To get this massive payout, you have to stay on at the company for another five years.
FIVE YEARS?! That’s a death sentence! In five years I could be the CEO. I’m not going to be but I could. I’m just saying it’s a long time is all. Is it really worth the money?
The reasoning is of course so people don’t immediately quit and retire to a carrot farm, but as Fortune puts it, this has to be “one of the largest—and stickiest—retention packages in recent memory.”
You know what, the Fortune coverage of this is better than anything I could plagiarise, go read that instead, I’m just going to copy and paste the next bit:
“When envelopes detailing the surprise payouts landed, reactions on the factory floor ranged from disbelief to tears, with some workers initially assuming it was a prank or a camera trick. Longtime employee Lesia Key, who started at Fibrebond in 1995 at $5.35 an hour, told the Journal that she used her bonus to pay off her mortgage and open a clothing boutique after years of living paycheck to paycheck.
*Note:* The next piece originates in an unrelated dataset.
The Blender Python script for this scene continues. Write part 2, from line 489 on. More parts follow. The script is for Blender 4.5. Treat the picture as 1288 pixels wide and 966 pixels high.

Others cleared credit-card balances, paid college tuition, or boosted retirement savings, even as many were startled to see taxes claim close to a third of their checks and to realize that quitting early would mean walking away from hundreds of thousands of dollars.”
“However, the five-year requirement did spark some friction. A few employees “grumbled” that the annual payout structure made it difficult to quit if they wished, and others were surprised by the heavy tax burden that claimed nearly a third of their checks. Walker carved out a crucial exception to the five-year rule: Employees over 65 were exempt.”
A rare CEO W. We’ll take it. Be more like Graham Walker guys.